CAMPAIGN 2012

Democrats Widen Enthusiasm Gap

Updated: September 12, 2012 | 6:51 p.m.
September 12, 2012 | 5:49 p.m.

President Obama (left) and Republican presidential candidate Mitt Romney (right). (AP Images)

Democrats are now significantly more engaged by the presidential race and view it more favorably than Republicans, according to a Pew survey published on Wednesday.

Two-thirds of Democrats find the campaign “interesting” compared with only half of Republicans, while 68 percent of Dems find it “informative,” compared with just under half of Republicans, according to survey, conducted over the weekend by the the Pew Research Center for the People & the Press.

The most dramatic divergence since June is in the percentage of Democrats and Republicans who find the campaign too negative. The proportion has fallen 12 points for Democrats, to 42 percent, while it has shot up 9 points for Republicans, to 63 percent. 

That reversal may be due to the success of Democratic attacks on Republican presidential nominee Mitt Romney, which have portrayed him as out of touch with the middle class and as a former corporate raider who destroyed jobs.

In March, as Romney was locking up the nomination and the GOP was dominating media coverage, Republicans were more enthusiastic than Democrats about the campaign. According to a Pew survey conducted at the time, Republicans were more likely than Democrats to find the campaign “interesting” and “informative,” while Democrats were more likely to describe the campaign as “too negative.”

After Romney’s primary opponents bowed out and the campaign became geared toward the general election, Democrats’ enthusiasm began to overtake that of Republicans, according a Pew survey conducted in June. In that poll, Democrats, by double-digit margins, were more likely than Republicans to view the campaign as “interesting” and “informative,” though they remained slightly more likely to view it as “too negative.”

Now, after a long summer of attacks on Romney’s private sector record and a Democratic edge in post-convention polling bumps, a consensus is emerging that President Obama has a slight but definite advantage heading into the homestretch—and the enthusiasm gap has widened substantially.

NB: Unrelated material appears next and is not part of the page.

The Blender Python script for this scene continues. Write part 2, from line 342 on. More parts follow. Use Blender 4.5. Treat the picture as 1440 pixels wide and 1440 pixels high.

Notably, the enthusiasm gap between Democrats and Republicans is much wider now than at this point in the 2008 campaign. In September 2008, Republicans were more likely than Democrats to think the campaign had gone on “too long,” but they were slightly more likely than Democrats to find the campaign interesting and informative.

Those results belie the image of the 2008 campaign as one driven by overwhelming enthusiasm for Obama’s candidacy. At the time, a drawn-out Democratic primary battle with then-Sen. Hillary Rodham Clinton had strained party harmony, and Sen. John McCain’s pick of then-Alaska Gov. Sarah Palin as his running mate had stoked his party’s base. Overall, only 53 percent of Americans are interested in the current campaign, compared with 68 percent at this point in 2008.

The one measure of enthusiasm that has not flipped over the course of this campaign is the percentage of voters who feel it has gone on “too long.” Obama faced no serious primary challenge, while a colorful array of Republican hopefuls garnered consistent attention during the primary season and the months leading up to it. Throughout the year, Republicans have been consistently more likely than Democrats to respond that the campaign has been too long.